Some statements cannot be fixed without first having a slightly different way of looking at the problem.  "When did you stop beating your wife?" cannot be properly answered without first changing the question.

> . . .
> I was therefore disappointed that in talking about the 'conundrum' you
> didn't come up with your own classes - particular interpretations of
> the vague categories I listed - for comparison with a putative IR
> class. You did say we should "think about whether those entities have
> the characteristics of an IR" - that's a great idea, but then you
> didn't suggest any characteristics of an IR.
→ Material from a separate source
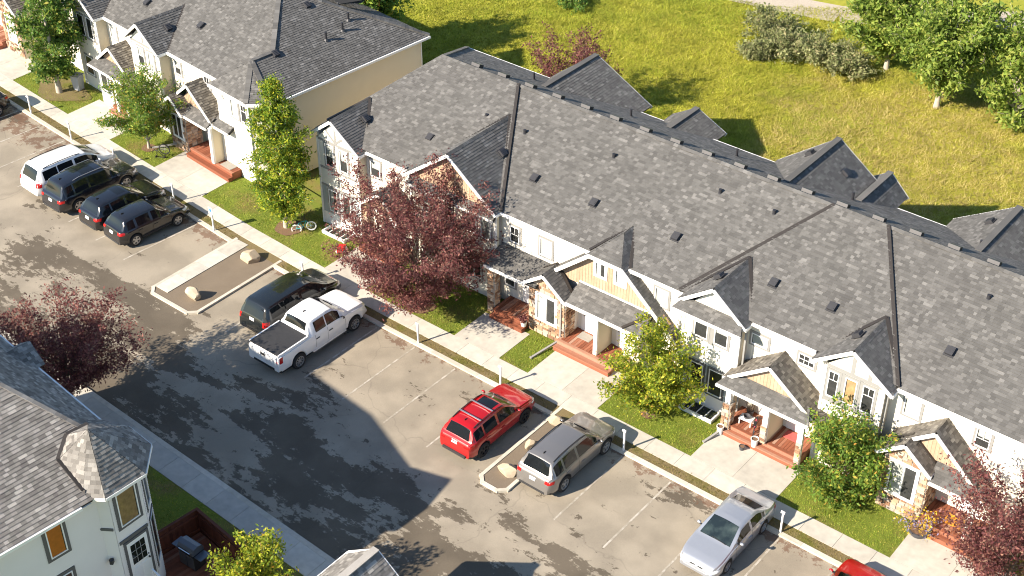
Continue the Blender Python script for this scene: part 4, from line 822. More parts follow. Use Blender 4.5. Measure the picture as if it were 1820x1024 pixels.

There's a good reason why I didn't: it wouldn't help.  The question is posed in a way that presumes a line of thinking that is . . . well . . . not exactly wrong in the sense of being incorrect, but wrong in the sense of going in a direction that won't shed light on the problem.  No amount of discussion of whether an IR has mass, has a dc:title, has a number of pages, has a license, has spelling errors, etc., will help.

> So I propose to take up your question: What are the characteristics of
> an IR?  Or more broadly, what *might* be, what *has to be*, what
> *cannot be* the characteristics of an IR?

If you believe what I've been saying about how resource identity works in semantic web architecture, then the answer is simple.  Assuming C is the set of core assertions for the definition of IR:

  Q: What *might* be an IR?
  A: Anything whose core assertions are logically consistent with C.

  Q: What *has to be* an IR?
  A: Anything whose core assertions subsume C.

  Q: What *cannot be* an IR?
  A: Anything whose core assertions are logically inconsistent with C.

David Booth, Ph.D.
HP Software
+1 617 629 8881 office  |  dbooth@hp.com

Statements made herein represent the views of the author and do not necessarily represent the official views of HP unless explicitly so stated.